Write the data out again exactly, dropping any images it holds.
— START —
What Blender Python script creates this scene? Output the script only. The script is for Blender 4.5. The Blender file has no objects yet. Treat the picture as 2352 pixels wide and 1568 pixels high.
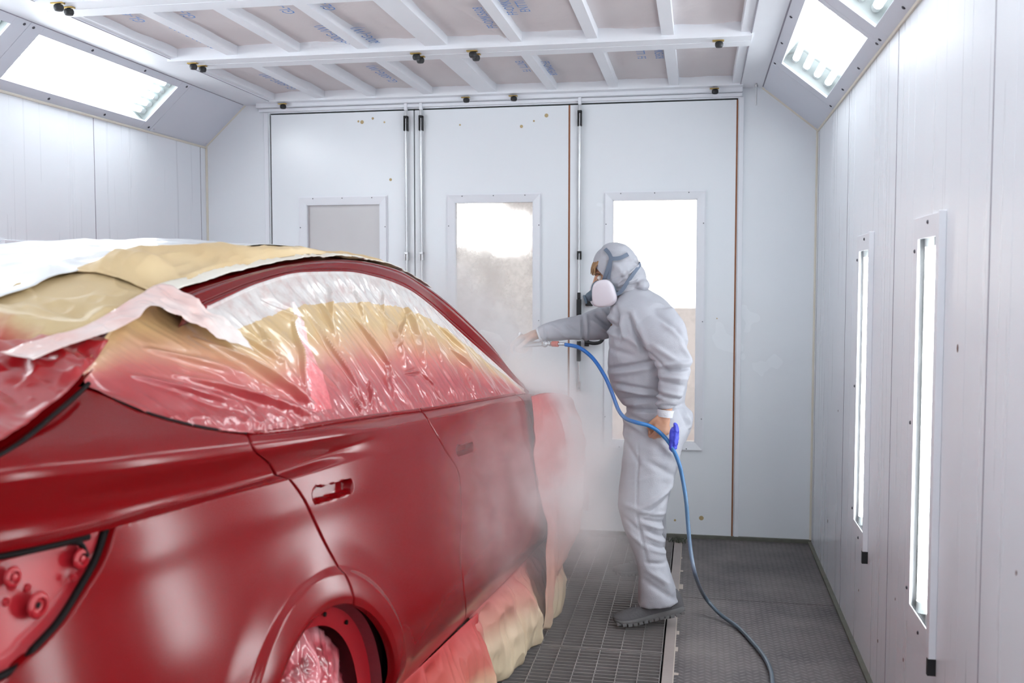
import bpy, math, random
import numpy as np
from mathutils import Vector, Matrix
random.seed(7); rng = np.random.default_rng(7)
COL = bpy.context.scene.collection
PI = math.pi

# ------------------------------------------------------------------ helpers
def tag(o, label=None, cat=None, group=None, kind=None):
    if label: o['label'] = label
    if cat: o['category'] = cat
    if group: o['group'] = group
    if kind: o['kind'] = kind
    return o

def empty(name, loc, label=None, cat=None, group=None):
    o = bpy.data.objects.new(name, None); COL.objects.link(o)
    o.location = loc; o.empty_display_size = .05
    return tag(o, label, cat, group)

def wloc(o):
    v = Vector((0, 0, 0))
    while o is not None:
        v += o.location; o = o.parent
    return v

def mesh_obj(name, verts, faces, mat, parent=None, smooth=True, sharp=None):
    verts = np.asarray(verts, float)
    if parent is not None:
        verts = verts - np.array(wloc(parent))
    me = bpy.data.meshes.new(name)
    me.from_pydata(verts.tolist(), [], faces if isinstance(faces, list) else faces.tolist())
    if smooth:
        me.polygons.foreach_set('use_smooth', np.ones(len(me.polygons), bool))
        if sharp: me.set_sharp_from_angle(angle=math.radians(sharp))
    me.update()
    o = bpy.data.objects.new(name, me); COL.objects.link(o)
    for m in (mat if isinstance(mat, (list, tuple)) else [mat]):
        me.materials.append(m)
    if parent is not None: o.parent = parent
    return o

def copy_tree(o, parent=None):
    c = o.copy(); COL.objects.link(c); c.parent = parent
    for ch in list(o.children): copy_tree(ch, c)
    return c

class MB:
    """collects shapes of ONE mesh"""
    def __init__(s): s.v = []; s.f = []; s.n = 0
    def add(s, v, f):
        v = np.asarray(v, float)
        s.v.append(v); s.f += [[i + s.n for i in q] for q in f]; s.n += len(v); return s
    def box(s, a, b, bev=0.0):
        x0, y0, z0 = a; x1, y1, z1 = b
        v = [(x0,y0,z0),(x1,y0,z0),(x1,y1,z0),(x0,y1,z0),(x0,y0,z1),(x1,y0,z1),(x1,y1,z1),(x0,y1,z1)]
        return s.add(v, [(0,3,2,1),(4,5,6,7),(0,1,5,4),(1,2,6,5),(2,3,7,6),(3,0,4,7)])
    def obox(s, o, u, v, w):
        """box from corner o with edge vectors"""
        o, u, v, w = map(np.array, (o, u, v, w))
        p = [o, o+u, o+u+v, o+v, o+w, o+u+w, o+u+v+w, o+v+w]
        return s.add(p, [(0,3,2,1),(4,5,6,7),(0,1,5,4),(1,2,6,5),(2,3,7,6),(3,0,4,7)])
    def prism(s, poly, d):
        """polygon (3d pts) extruded by vector d"""
        poly = np.array(poly, float); n = len(poly)
        v = np.vstack([poly, poly + np.array(d)])
        f = [list(range(n))[::-1], list(range(n, 2*n))] + [(i, (i+1) % n, n+(i+1) % n, n+i) for i in range(n)]
        return s.add(v, f)
    def tube(s, path, r, n=12, cap=True):
        path = np.array(path, float); m = len(path)
        rr = np.full(m, r) if np.isscalar(r) else np.array(r, float)
        T = np.gradient(path, axis=0); T /= np.linalg.norm(T, axis=1)[:, None] + 1e-12
        ref = np.array([0, 0, 1.]) if abs(T[0, 2]) < .9 else np.array([1., 0, 0])
        U = np.cross(T[0], ref); U /= np.linalg.norm(U)
        vs = []
        for i in range(m):
            U = U - T[i] * (U @ T[i]); U /= np.linalg.norm(U); W = np.cross(T[i], U)
            for k in range(n):
                a = 2*PI*k/n; vs.append(path[i] + rr[i]*(U*math.cos(a) + W*math.sin(a)))
        f = [(i*n+k, i*n+(k+1) % n, (i+1)*n+(k+1) % n, (i+1)*n+k) for i in range(m-1) for k in range(n)]
        if cap: f += [list(range(n))[::-1], list(range((m-1)*n, m*n))]
        return s.add(vs, f)
    def lathe(s, prof, o, ax, n=24):
        """prof: (r, h) rows about axis ax from o"""
        o = np.array(o, float); ax = np.array(ax, float); ax /= np.linalg.norm(ax)
        ref = np.array([0, 0, 1.]) if abs(ax[2]) < .9 else np.array([1., 0, 0])
        U = np.cross(ax, ref); U /= np.linalg.norm(U); W = np.cross(ax, U)
        vs = [o + ax*h + r*(U*math.cos(2*PI*k/n) + W*math.sin(2*PI*k/n)) for r, h in prof for k in range(n)]
        m = len(prof)
        f = [(i*n+k, i*n+(k+1) % n, (i+1)*n+(k+1) % n, (i+1)*n+k) for i in range(m-1) for k in range(n)]
        f += [list(range(n))[::-1], list(range((m-1)*n, m*n))]
        return s.add(vs, f)
    def ell(s, c, r, nu=16, nv=10, R=None):
        c = np.array(c, float); vs = []
        for j in range(nv+1):
            t = PI*j/nv
            for i in range(nu):
                p = 2*PI*i/nu
                q = np.array([math.sin(t)*math.cos(p)*r[0], math.sin(t)*math.sin(p)*r[1], math.cos(t)*r[2]])
                if R is not None: q = R @ q
                vs.append(c+q)
        f = [(j*nu+i, (j+1)*nu+i, (j+1)*nu+(i+1) % nu, j*nu+(i+1) % nu) for j in range(nv) for i in range(nu)]
        return s.add(vs, f)
    def build(s, name, mat, parent=None, smooth=False, sharp=35, bevel=0, seg=2):
        o = mesh_obj(name, np.vstack(s.v), s.f, mat, parent, smooth or bevel > 0, sharp)
        if bevel:
            m = o.modifiers.new('bevel', 'BEVEL'); m.width = bevel; m.segments = seg; m.limit_method = 'ANGLE'
            m.harden_normals = True
        return o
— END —
Task output
What Blender Python script creates this scene? Output the script only. The script is for Blender 4.5. The Blender file has no objects yet. Treat the picture as 2352 pixels wide and 1568 pixels high.
import bpy, math, random
import numpy as np
from mathutils import Vector, Matrix
random.seed(7); rng = np.random.default_rng(7)
COL = bpy.context.scene.collection
PI = math.pi

# ------------------------------------------------------------------ helpers
def tag(o, label=None, cat=None, group=None, kind=None):
    if label: o['label'] = label
    if cat: o['category'] = cat
    if group: o['group'] = group
    if kind: o['kind'] = kind
    return o

def empty(name, loc, label=None, cat=None, group=None):
    o = bpy.data.objects.new(name, None); COL.objects.link(o)
    o.location = loc; o.empty_display_size = .05
    return tag(o, label, cat, group)

def wloc(o):
    v = Vector((0, 0, 0))
    while o is not None:
        v += o.location; o = o.parent
    return v

def mesh_obj(name, verts, faces, mat, parent=None, smooth=True, sharp=None):
    verts = np.asarray(verts, float)
    if parent is not None:
        verts = verts - np.array(wloc(parent))
    me = bpy.data.meshes.new(name)
    me.from_pydata(verts.tolist(), [], faces if isinstance(faces, list) else faces.tolist())
    if smooth:
        me.polygons.foreach_set('use_smooth', np.ones(len(me.polygons), bool))
        if sharp: me.set_sharp_from_angle(angle=math.radians(sharp))
    me.update()
    o = bpy.data.objects.new(name, me); COL.objects.link(o)
    for m in (mat if isinstance(mat, (list, tuple)) else [mat]):
        me.materials.append(m)
    if parent is not None: o.parent = parent
    return o

def copy_tree(o, parent=None):
    c = o.copy(); COL.objects.link(c); c.parent = parent
    for ch in list(o.children): copy_tree(ch, c)
    return c

class MB:
    """collects shapes of ONE mesh"""
    def __init__(s): s.v = []; s.f = []; s.n = 0
    def add(s, v, f):
        v = np.asarray(v, float)
        s.v.append(v); s.f += [[i + s.n for i in q] for q in f]; s.n += len(v); return s
    def box(s, a, b, bev=0.0):
        x0, y0, z0 = a; x1, y1, z1 = b
        v = [(x0,y0,z0),(x1,y0,z0),(x1,y1,z0),(x0,y1,z0),(x0,y0,z1),(x1,y0,z1),(x1,y1,z1),(x0,y1,z1)]
        return s.add(v, [(0,3,2,1),(4,5,6,7),(0,1,5,4),(1,2,6,5),(2,3,7,6),(3,0,4,7)])
    def obox(s, o, u, v, w):
        """box from corner o with edge vectors"""
        o, u, v, w = map(np.array, (o, u, v, w))
        p = [o, o+u, o+u+v, o+v, o+w, o+u+w, o+u+v+w, o+v+w]
        return s.add(p, [(0,3,2,1),(4,5,6,7),(0,1,5,4),(1,2,6,5),(2,3,7,6),(3,0,4,7)])
    def prism(s, poly, d):
        """polygon (3d pts) extruded by vector d"""
        poly = np.array(poly, float); n = len(poly)
        v = np.vstack([poly, poly + np.array(d)])
        f = [list(range(n))[::-1], list(range(n, 2*n))] + [(i, (i+1) % n, n+(i+1) % n, n+i) for i in range(n)]
        return s.add(v, f)
    def tube(s, path, r, n=12, cap=True):
        path = np.array(path, float); m = len(path)
        rr = np.full(m, r) if np.isscalar(r) else np.array(r, float)
        T = np.gradient(path, axis=0); T /= np.linalg.norm(T, axis=1)[:, None] + 1e-12
        ref = np.array([0, 0, 1.]) if abs(T[0, 2]) < .9 else np.array([1., 0, 0])
        U = np.cross(T[0], ref); U /= np.linalg.norm(U)
        vs = []
        for i in range(m):
            U = U - T[i] * (U @ T[i]); U /= np.linalg.norm(U); W = np.cross(T[i], U)
            for k in range(n):
                a = 2*PI*k/n; vs.append(path[i] + rr[i]*(U*math.cos(a) + W*math.sin(a)))
        f = [(i*n+k, i*n+(k+1) % n, (i+1)*n+(k+1) % n, (i+1)*n+k) for i in range(m-1) for k in range(n)]
        if cap: f += [list(range(n))[::-1], list(range((m-1)*n, m*n))]
        return s.add(vs, f)
    def lathe(s, prof, o, ax, n=24):
        """prof: (r, h) rows about axis ax from o"""
        o = np.array(o, float); ax = np.array(ax, float); ax /= np.linalg.norm(ax)
        ref = np.array([0, 0, 1.]) if abs(ax[2]) < .9 else np.array([1., 0, 0])
        U = np.cross(ax, ref); U /= np.linalg.norm(U); W = np.cross(ax, U)
        vs = [o + ax*h + r*(U*math.cos(2*PI*k/n) + W*math.sin(2*PI*k/n)) for r, h in prof for k in range(n)]
        m = len(prof)
        f = [(i*n+k, i*n+(k+1) % n, (i+1)*n+(k+1) % n, (i+1)*n+k) for i in range(m-1) for k in range(n)]
        f += [list(range(n))[::-1], list(range((m-1)*n, m*n))]
        return s.add(vs, f)
    def ell(s, c, r, nu=16, nv=10, R=None):
        c = np.array(c, float); vs = []
        for j in range(nv+1):
            t = PI*j/nv
            for i in range(nu):
                p = 2*PI*i/nu
                q = np.array([math.sin(t)*math.cos(p)*r[0], math.sin(t)*math.sin(p)*r[1], math.cos(t)*r[2]])
                if R is not None: q = R @ q
                vs.append(c+q)
        f = [(j*nu+i, (j+1)*nu+i, (j+1)*nu+(i+1) % nu, j*nu+(i+1) % nu) for j in range(nv) for i in range(nu)]
        return s.add(vs, f)
    def build(s, name, mat, parent=None, smooth=False, sharp=35, bevel=0, seg=2):
        o = mesh_obj(name, np.vstack(s.v), s.f, mat, parent, smooth or bevel > 0, sharp)
        if bevel:
            m = o.modifiers.new('bevel', 'BEVEL'); m.width = bevel; m.segments = seg; m.limit_method = 'ANGLE'
            m.harden_normals = True
        return o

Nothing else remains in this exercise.